◆ **What the exercise asks**:
Show each line from the listing that includes the word "pixels".

** START Provided information **

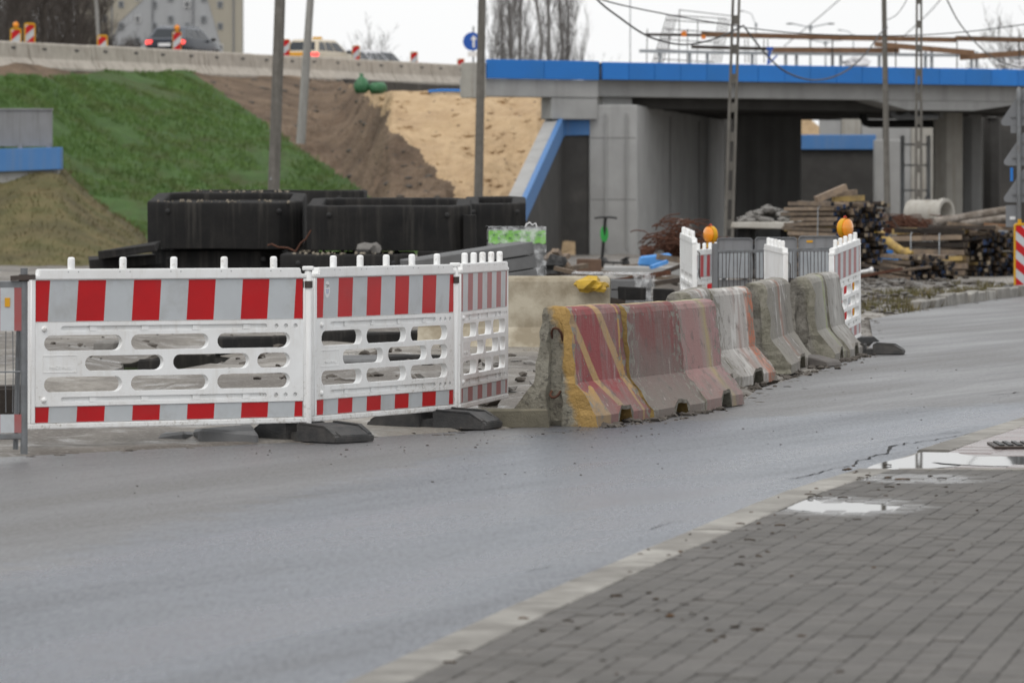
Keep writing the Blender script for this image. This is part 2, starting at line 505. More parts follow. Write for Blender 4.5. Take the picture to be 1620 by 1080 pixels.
def asphalt_mat():
    m, nt, N, L, b = nodes_of('damp_asphalt')
    v = coords(nt, L, N, False)
    # turn the pattern along the driving direction so that tracks run with the road
    mp = N.new('ShaderNodeMapping'); mp.inputs['Rotation'].default_value = (0, 0, math.radians(24))
    L.new(v, mp.inputs['Vector'])
    vm = N.new('ShaderNodeVectorMath'); vm.operation = 'MULTIPLY'; vm.inputs[1].default_value = (1.0, 0.10, 1.0)
    L.new(mp.outputs[0], vm.inputs[0])
    track = noise_node(N, L, vm.outputs[0], 1.1, 6, 0.6)
    big = noise_node(N, L, v, 0.5, 4, 0.5)
    med = noise_node(N, L, v, 3.2, 6, 0.65)
    fine = noise_node(N, L, v, 95.0, 4, 0.75)
    grit = noise_node(N, L, v, 330.0, 2, 0.6)
    worn = noise_node(N, L, coords(nt, L, N, False, (1.0, 0.13, 1.0)), 42.0, 4, 0.7)     # polished by wheels along the lane
    c = mixc(N, L, ramp(N, L, track, [(0.48, 0.0), (0.68, 0.55)]), (0.055, 0.073, 0.108), (0.100, 0.098, 0.096))
    c = mixc(N, L, ramp(N, L, big, [(0.45, 0.0), (0.7, 0.4)]), c, (0.055, 0.066, 0.086))
    c = mixc(N, L, ramp(N, L, med, [(0.52, 0.0), (0.75, 0.35)]), c, (0.035, 0.037, 0.042))
    c = mixc(N, L, ramp(N, L, fine, [(0.44, 0.0), (0.64, 0.85)]), c, (0.19, 0.20, 0.215))
    c = mixc(N, L, ramp(N, L, worn, [(0.47, 0.0), (0.66, 0.50)]), c, (0.020, 0.024, 0.032))
    c = mixc(N, L, ramp(N, L, grit, [(0.56, 0.0), (0.70, 0.8)]), c, (0.015, 0.015, 0.017))
    # dust and dried mud dragged out along the fence and the barriers
    sp = N.new('ShaderNodeSeparateXYZ'); L.new(v, sp.inputs[0])
    dmin = None
    for (ax, ay), (bx, by) in (((-3.2, 29.3), (0.2, 32.9)), ((0.2, 32.9), (3.9, 50.5))):
        d = Vector((bx - ax, by - ay)).normalized()
        nx, ny = d.y, -d.x
        q = math_node(N, L, 'ADD', math_node(N, L, 'MULTIPLY', math_node(N, L, 'SUBTRACT', sp.outputs[0], ax), nx), math_node(N, L, 'MULTIPLY', math_node(N, L, 'SUBTRACT', sp.outputs[1], ay), ny))
        dmin = q if dmin is None else math_node(N, L, 'MINIMUM', dmin, q)
    dust = math_node(N, L, 'ADD', dmin, math_node(N, L, 'MULTIPLY', math_node(N, L, 'SUBTRACT', med, 0.5), 1.6))
    dust = ramp(N, L, dust, [(0.0, 0.50), (0.30, 0.12), (0.55, 0.0)])
    c = mixc(N, L, math_node(N, L, 'MULTIPLY', dust, math_node(N, L, 'ADD', 0.45, fine)), c, (0.155, 0.140, 0.120))
    L.new(c, b.inputs['Base Color'])
    r = N.new('ShaderNodeMapRange')
    r.inputs[1].default_value = 0.35; r.inputs[2].default_value = 0.66
    r.inputs[3].default_value = 0.20; r.inputs[4].default_value = 0.44
    L.new(track, r.inputs[0])
    rr = math_node(N, L, 'ADD', r.outputs[0], math_node(N, L, 'MULTIPLY', math_node(N, L, 'SUBTRACT', worn, 0.5), 0.22))
    rr = math_node(N, L, 'ADD', rr, math_node(N, L, 'MULTIPLY', dust, 0.22))
    L.new(rr, b.inputs['Roughness'])
    h = math_node(N, L, 'ADD', fine, math_node(N, L, 'MULTIPLY', grit, 0.6))
    add_bump(N, L, b, h, 0.55, 0.006)
    return m
MT['asphalt'] = asphalt_mat()

def ground_mat():
    m, nt, N, L, b = nodes_of('site_mud')
    v = coords(nt, L, N, False)
    vs = coords(nt, L, N, False, (1.0, 0.5, 1.0))
    big = noise_node(N, L, vs, 0.35, 7, 0.6)
    med = noise_node(N, L, v, 2.2, 8, 0.65)
    fine = noise_node(N, L, v, 28.0, 6, 0.7)
    c = mixc(N, L, ramp(N, L, big, [(0.36, 0.0), (0.54, 1.0)]), (0.27, 0.25, 0.22), (0.115, 0.102, 0.088))
    c = mixc(N, L, ramp(N, L, med, [(0.48, 0.0), (0.66, 0.75)]), c, (0.10, 0.088, 0.075))
    c = mixc(N, L, ramp(N, L, fine, [(0.5, 0.0), (0.72, 0.6)]), c, (0.36, 0.34, 0.31))
    L.new(c, b.inputs['Base Color'])
    r = ramp(N, L, med, [(0.36, 0.22), (0.5, 0.75)])
    L.new(r, b.inputs['Roughness'])
    h = math_node(N, L, 'ADD', fine, math_node(N, L, 'MULTIPLY', med, 2.0))
    add_bump(N, L, b, h, 0.6, 0.03)
    return m
MT['mud'] = ground_mat()

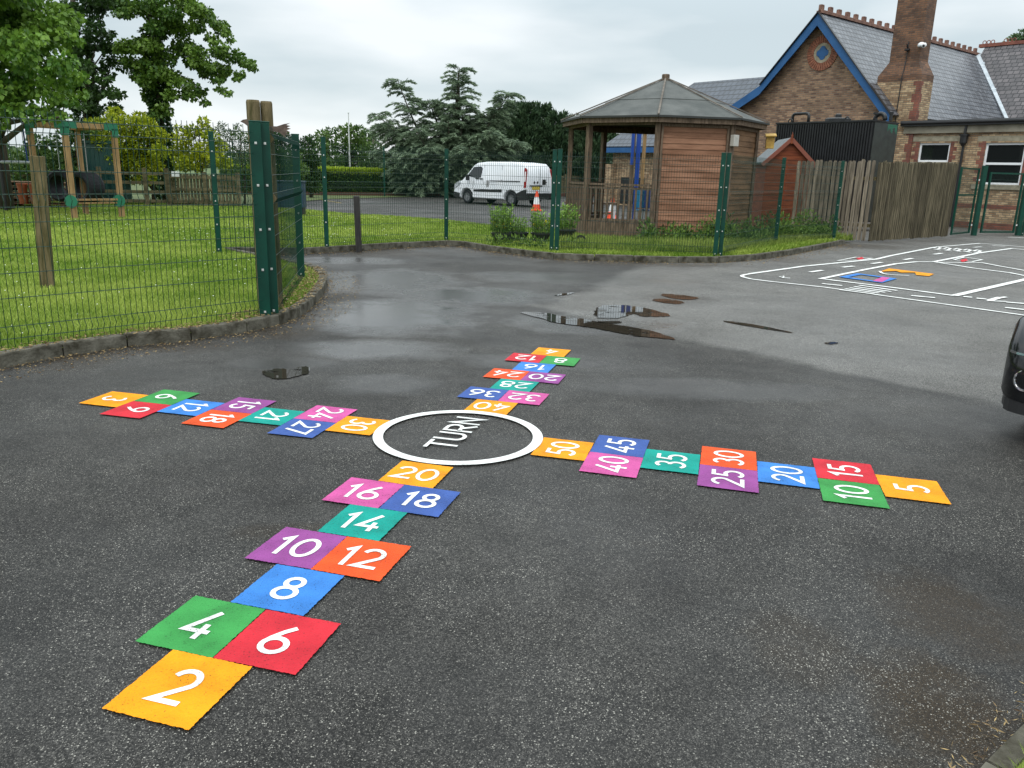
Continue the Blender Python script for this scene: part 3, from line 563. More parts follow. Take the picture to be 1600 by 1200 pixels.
# ================================================================== GAZEBO
GW1 = mat('gazebo_timber', (.075, .052, .036), .8, spec=.2, col2=(.19, .135, .095), scale=2.5, stretch=(9, 9, 1.5), detail=6, bump=.5, bscale=20)
GB = mat('gazebo_board', (.17, .075, .038), .62, spec=.3, col2=(.34, .17, .10), scale=1.1, stretch=(1.1, 1.1, 6), detail=7, bump=.5, bscale=14)
GBD = mat('gazebo_board_dark', (.10, .052, .025), .7, spec=.3, col2=(.22, .12, .06), scale=1.2, stretch=(1.1, 1.1, 5), detail=7, bump=.5, bscale=14)  # darker brown version of the gazebo boards, for the right-hand wall
FELT = mat('roof_felt', (.060, .066, .062), .85, col2=(.115, .12, .112), scale=1.5, detail=8, bump=.6, bscale=160)
gx, gy = 3.74, 21.80; gz = thing('gazebo', 'octagonal timber gazebo with grey felt roof, open on its left sides', 'gazebo', (gx, gy, .05))
VA = [R(-192+45*i) for i in range(8)]; Z0 = .0
def V8(i, r, z): return Vector((r*math.cos(VA[i % 8]), r*math.sin(VA[i % 8]), z))
RP = 2.38; EZ = 2.78
for i in range(8):
    mb = MB(); p = V8(i, RP, 0); mb.box((p.x, p.y, EZ/2), (.125, .125, EZ), VA[i]+math.pi/4*0); mb.build('post', GW1, gz, .006)
    a, b = V8(i, 2.60, 2.80), V8(i+1, 2.60, 2.80); mb = MB(); mb.bar(a, b, .035, .14); mb.bar(V8(i, RP+.02, EZ-.04), V8(i+1, RP+.02, EZ-.04), .05, .12); mb.build('eaves_beam', GW1, gz)
for i in range(8):
    a, b, c = V8(i, 2.66, 2.875), V8(i+1, 2.66, 2.875), Vector((0, 0, 3.93)); mb = MB()
    m1, m2 = a.lerp(c, .45), b.lerp(c, .45); up = Vector((0, 0, .02)); nn = ((b-a).cross(c-a)).normalized()
    lo = [a, b, m2+nn*.002, m1+nn*.002]; mb.add([*lo, *[q-nn*.025 for q in lo]], [(0, 1, 2, 3), (7, 6, 5, 4), (0, 4, 5, 1), (1, 5, 6, 2), (2, 6, 7, 3), (3, 7, 4, 0)])
    q = [m1+nn*.014-(c-m1).normalized()*.06, m2+nn*.014-(c-m2).normalized()*.06, c+nn*.014]; mb.add([*q, *[x-nn*.02 for x in q]], [(0, 1, 2), (5, 4, 3), (0, 3, 4, 1), (1, 4, 5, 2), (2, 5, 3, 0)])
    mb.build('roof_panel', FELT, gz)
    mb = MB(); mb.bar(V8(i, 2.68, 2.90), Vector((0, 0, 3.975)), .042, .025); mb.build('hip_batten', mat('batten_grey', (.10, .085, .07), .8, spec=.2, col2=(.19, .165, .14), scale=5), gz)
    mb = MB(); mb.bar(V8(i, 2.665, 2.862), V8(i+1, 2.665, 2.862), .03, .045); mb.build('roof_edge', mat('felt_edge', (.03, .032, .03), .8), gz)
mb = MB(); mb.lathe((0, 0, 3.86), [(.14, 0), (.13, .06), (.10, .065), (.10, .17), (.09, .19)], 8); mb.build('finial', GW1, gz)
mb = MB(); mb.prism([(2.40*math.cos(t), 2.40*math.sin(t)) for t in VA], .06, .28); mb.build('deck', GW1, gz)
def balustrade(i):
    a, b = V8(i, RP, 0), V8(i+1, RP, 0); d = (b-a).normalized(); a2, b2 = a+d*.07, b-d*.07; L = (b2-a2).length; nn = Vector((d.y, -d.x, 0))
    for nm, z, h_, w_ in (('handrail', 1.30, .05, .09), ('top_rail', 1.22, .06, .04), ('bottom_rail', .44, .07, .05), ('skirt_board', .21, .36, .035)):
        mb = MB(); mb.bar(a2+Vector((0, 0, z)), b2+Vector((0, 0, z)), w_, h_); mb.build(nm, GW1, gz)
    k = 11
    for j in range(k):
        t = (j+.5)/k; p = a2.lerp(b2, t)+nn*.03; mb = MB(); z = .42; tp = 1.21; le = random.uniform(-.012, .012)
        mb.bar((p.x, p.y, z), (p.x+le*d.x, p.y+le*d.y, tp), .05, .022, nn); mb.build('baluster', GW1, gz)
for i in (0, 1, 7): balustrade(i)
def wall(i, mt):
    a, b = V8(i, RP, 0), V8(i+1, RP, 0); d = (b-a).normalized(); a2, b2 = a+d*.065, b-d*.065; nn = Vector((d.y, -d.x, 0)); mb = MB(); z = .12; n = 20; hb = (2.66-.12)/n
    for j in range(n):
        z0_, z1_ = z+j*hb, z+(j+1)*hb+.006; e0, e1 = .027+random.uniform(0, .005), .013
        q = [a2+nn*e0+Vector((0, 0, z0_)), b2+nn*e0+Vector((0, 0, z0_)), b2+nn*e1+Vector((0, 0, z1_)), a2+nn*e1+Vector((0, 0, z1_))]
        r_ = [x-nn*.02 for x in q]; mb.add([*q, *r_], [(0, 1, 2, 3), (7, 6, 5, 4), (0, 4, 5, 1), (1, 5, 6, 2), (2, 6, 7, 3), (3, 7, 4, 0)])
    mb.build('board_wall', mt, gz)
    mb = MB()
    for p in (a2+d*.03, b2-d*.03): mb.bar((p+nn*.05)+Vector((0, 0, .1)), (p+nn*.05)+Vector((0, 0, 2.68)), .05, .025, nn)
    mb.bar(a2+nn*.052+Vector((0, 0, 2.68)), b2+nn*.052+Vector((0, 0, 2.68)), .03, .06); mb.build('wall_trim', GW1, gz)
wall(2, GB); wall(3, GBD); wall(4, GB); wall(5, GB)
p = V8(3, RP+.13, 2.38); mb = MB(); mb.box((p.x, p.y, p.z), (.17, .12, .26), VA[3]+math.pi/2); mb.box((p.x+.04, p.y-.07, p.z+.06), (.02, .03, .02)); mb.build('alarm_box', mat('pale_grey_metal', (.42, .40, .36), .5), gz, .012)
p = at(1203, 222, 21.2); bb = thing('bird_box', 'small yellow-brown wooden bird box on the gazebo side wall', 'bird box', (p[0], p[1], p[2]-.18)); YW = mat('yellow_wood', (.30, .17, .03), .7, col2=(.5, .32, .07), scale=6)
mb = MB(); mb.box((0, 0, .17), (.2, .2, .3), R(-12)); mb.build('box_body', YW, bb, .004); mb = MB(); mb.box((0, -.02, .35), (.27, .28, .025), R(-12), R(14)); mb.build('roof', YW, bb)
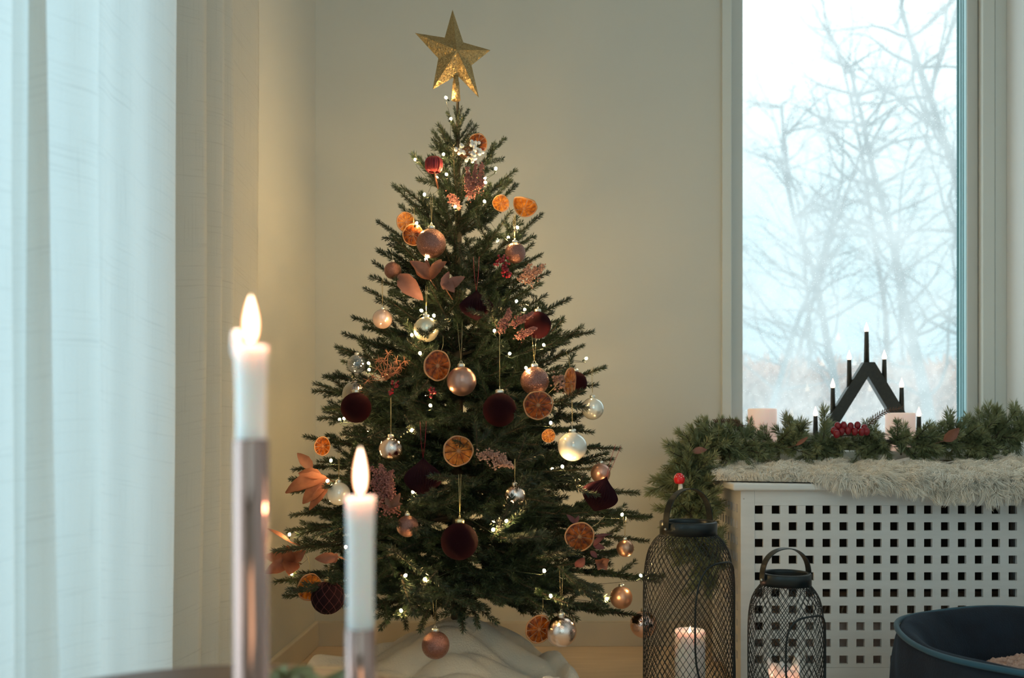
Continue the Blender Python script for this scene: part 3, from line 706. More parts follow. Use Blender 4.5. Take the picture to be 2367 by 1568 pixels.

** END Provided information **

◆ **Reply to the task**:
Keep writing the Blender script for this image. This is part 2, starting at line 505. More parts follow. Write for Blender 4.5. Take the picture to be 1620 by 1080 pixels.
Continue the Blender Python script for this scene: part 3, from line 563. More parts follow. Take the picture to be 1600 by 1200 pixels.
Continue the Blender Python script for this scene: part 3, from line 706. More parts follow. Use Blender 4.5. Take the picture to be 2367 by 1568 pixels.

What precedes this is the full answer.